Circumstantial Evidence Only, 1951

There were two novel angles to the murder trial in 1951 of George Cecil Horry, an Auckland tailor, who was convicted by a jury nine years after the disappearance of his victim – his newly married wife. In the first place he used an imaginary post in the secret service to explain to the bride's family why they would probably not see or hear from her for several months; and in the second place a jury convicted him of murder without a body, and without any admission on his part; and the Court of Appeal upheld the verdict. Horry married his wife Eileen in July 1942 under the name of George Arthur Turner, secret service agent, although, as George Cecil Horry, he was employed as a tailor in a clothing factory in Auckland. On their wedding day his bride received from her solicitor a cheque for £687 6s. 8d., the proceeds of the sale of her house, and on the previous day she had taken £300 in savings from the bank.
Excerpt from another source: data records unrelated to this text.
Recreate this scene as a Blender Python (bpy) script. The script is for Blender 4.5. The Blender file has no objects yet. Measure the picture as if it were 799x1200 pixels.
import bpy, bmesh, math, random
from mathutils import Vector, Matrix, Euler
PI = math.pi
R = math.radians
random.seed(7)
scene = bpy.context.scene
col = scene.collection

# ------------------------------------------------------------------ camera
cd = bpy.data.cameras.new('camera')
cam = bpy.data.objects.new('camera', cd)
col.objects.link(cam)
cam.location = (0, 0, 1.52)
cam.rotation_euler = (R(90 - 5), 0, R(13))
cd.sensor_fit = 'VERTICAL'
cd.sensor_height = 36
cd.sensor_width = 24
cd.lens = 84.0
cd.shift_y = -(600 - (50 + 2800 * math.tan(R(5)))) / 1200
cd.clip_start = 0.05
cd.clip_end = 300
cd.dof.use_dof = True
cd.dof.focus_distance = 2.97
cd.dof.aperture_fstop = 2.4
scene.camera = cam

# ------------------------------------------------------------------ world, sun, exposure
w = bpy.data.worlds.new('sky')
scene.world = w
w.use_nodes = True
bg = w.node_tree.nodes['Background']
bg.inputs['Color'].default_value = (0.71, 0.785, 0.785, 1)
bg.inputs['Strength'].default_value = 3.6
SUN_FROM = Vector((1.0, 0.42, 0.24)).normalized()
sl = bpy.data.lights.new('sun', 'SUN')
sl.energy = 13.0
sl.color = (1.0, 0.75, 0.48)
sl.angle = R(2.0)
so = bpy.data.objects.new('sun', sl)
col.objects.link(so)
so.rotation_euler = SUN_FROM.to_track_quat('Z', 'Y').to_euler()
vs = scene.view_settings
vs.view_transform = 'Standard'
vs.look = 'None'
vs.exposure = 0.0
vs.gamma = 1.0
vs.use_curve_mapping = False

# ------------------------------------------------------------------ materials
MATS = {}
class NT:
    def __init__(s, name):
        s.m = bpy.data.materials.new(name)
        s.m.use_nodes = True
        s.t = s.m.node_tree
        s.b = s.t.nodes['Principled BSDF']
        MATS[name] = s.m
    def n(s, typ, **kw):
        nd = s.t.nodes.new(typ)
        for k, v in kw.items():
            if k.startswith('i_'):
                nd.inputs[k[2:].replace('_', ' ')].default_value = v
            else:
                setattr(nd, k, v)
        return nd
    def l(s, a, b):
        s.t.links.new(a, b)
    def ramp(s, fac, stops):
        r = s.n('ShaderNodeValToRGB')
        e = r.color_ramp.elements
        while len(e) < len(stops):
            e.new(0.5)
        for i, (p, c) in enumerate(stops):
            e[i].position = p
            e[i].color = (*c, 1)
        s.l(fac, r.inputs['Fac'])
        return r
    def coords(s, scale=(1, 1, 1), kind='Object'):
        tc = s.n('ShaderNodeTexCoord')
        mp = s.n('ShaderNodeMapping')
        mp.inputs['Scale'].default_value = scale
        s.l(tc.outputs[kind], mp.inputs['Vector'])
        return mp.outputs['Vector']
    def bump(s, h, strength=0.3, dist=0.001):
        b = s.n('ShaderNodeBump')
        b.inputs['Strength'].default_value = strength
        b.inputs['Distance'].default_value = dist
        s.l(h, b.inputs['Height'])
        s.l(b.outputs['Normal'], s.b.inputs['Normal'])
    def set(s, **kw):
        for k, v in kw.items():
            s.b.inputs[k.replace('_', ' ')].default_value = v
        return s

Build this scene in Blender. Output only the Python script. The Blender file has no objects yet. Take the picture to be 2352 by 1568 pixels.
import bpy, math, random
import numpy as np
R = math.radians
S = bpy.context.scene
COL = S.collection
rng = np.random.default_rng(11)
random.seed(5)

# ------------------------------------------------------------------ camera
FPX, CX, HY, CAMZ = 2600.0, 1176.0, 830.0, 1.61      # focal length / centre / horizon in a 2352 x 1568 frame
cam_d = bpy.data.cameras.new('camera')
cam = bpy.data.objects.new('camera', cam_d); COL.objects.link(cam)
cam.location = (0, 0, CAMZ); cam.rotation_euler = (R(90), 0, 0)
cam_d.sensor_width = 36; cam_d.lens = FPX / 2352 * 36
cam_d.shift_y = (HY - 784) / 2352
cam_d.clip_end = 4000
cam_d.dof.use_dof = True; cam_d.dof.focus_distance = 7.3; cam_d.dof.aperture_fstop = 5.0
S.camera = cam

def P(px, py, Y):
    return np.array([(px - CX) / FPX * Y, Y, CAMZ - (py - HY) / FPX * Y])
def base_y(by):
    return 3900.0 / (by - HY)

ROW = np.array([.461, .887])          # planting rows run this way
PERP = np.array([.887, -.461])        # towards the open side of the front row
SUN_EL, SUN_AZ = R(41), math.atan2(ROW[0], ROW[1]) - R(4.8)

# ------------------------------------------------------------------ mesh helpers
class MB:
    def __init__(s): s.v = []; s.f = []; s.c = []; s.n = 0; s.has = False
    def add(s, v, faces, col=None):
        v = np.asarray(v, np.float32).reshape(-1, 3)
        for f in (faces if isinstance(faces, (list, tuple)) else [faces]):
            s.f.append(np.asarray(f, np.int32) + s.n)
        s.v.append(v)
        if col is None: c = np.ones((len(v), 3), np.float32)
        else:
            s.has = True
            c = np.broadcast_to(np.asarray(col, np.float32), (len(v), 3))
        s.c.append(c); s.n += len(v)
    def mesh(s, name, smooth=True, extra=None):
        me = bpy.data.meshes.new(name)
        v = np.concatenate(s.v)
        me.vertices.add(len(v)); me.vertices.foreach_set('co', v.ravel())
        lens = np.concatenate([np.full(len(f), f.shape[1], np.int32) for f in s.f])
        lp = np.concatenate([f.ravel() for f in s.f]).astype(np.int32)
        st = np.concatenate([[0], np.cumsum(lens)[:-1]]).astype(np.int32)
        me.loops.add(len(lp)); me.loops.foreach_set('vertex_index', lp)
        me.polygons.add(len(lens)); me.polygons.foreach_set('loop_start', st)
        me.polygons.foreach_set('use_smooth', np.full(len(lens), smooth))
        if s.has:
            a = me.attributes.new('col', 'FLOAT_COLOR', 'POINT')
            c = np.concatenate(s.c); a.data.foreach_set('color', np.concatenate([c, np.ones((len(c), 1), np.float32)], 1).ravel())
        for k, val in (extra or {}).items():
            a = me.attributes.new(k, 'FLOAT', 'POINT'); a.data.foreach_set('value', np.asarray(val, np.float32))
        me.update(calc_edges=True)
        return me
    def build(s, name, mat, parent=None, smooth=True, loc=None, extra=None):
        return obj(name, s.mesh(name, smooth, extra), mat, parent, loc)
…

The last her family saw of her was when she left for the honeymoon at Helensville after the reception at which Horry banned photographers because of his “Secret Service” role. The following day the pair visited a friend of the bride at Titirangi, but she was never seen or heard of after that. On 12 December 1942 Horry married again, and a week later went to the home of his first wife's parents with the story that their daughter had been lost at sea when an entirely fictitious Empress of India was sunk by a submarine in the Atlantic. In the meantime he had employed a number of transparent devices to ensure a succession of letters to his “in-laws” from overseas, but they became suspicious and the police were called in. But they could do nothing, notwithstanding grave suspicions that Eileen Horry had been murdered. Eight years later, however, in June 1951, Horry was arrested. As no body had been found, there was only circumstantial evidence of the corpus delicti and Horry's connection with the crime. The police charged him with murder and secured a conviction, and he was sentenced to death. Horry appealed, but the Court of Appeal, upholding both conviction and sentence, held that the fact of death was provable by circumstantial evidence even in the absence of a body or any trace of it, and notwithstanding that the accused had made no confession. The final sentence was life imprisonment.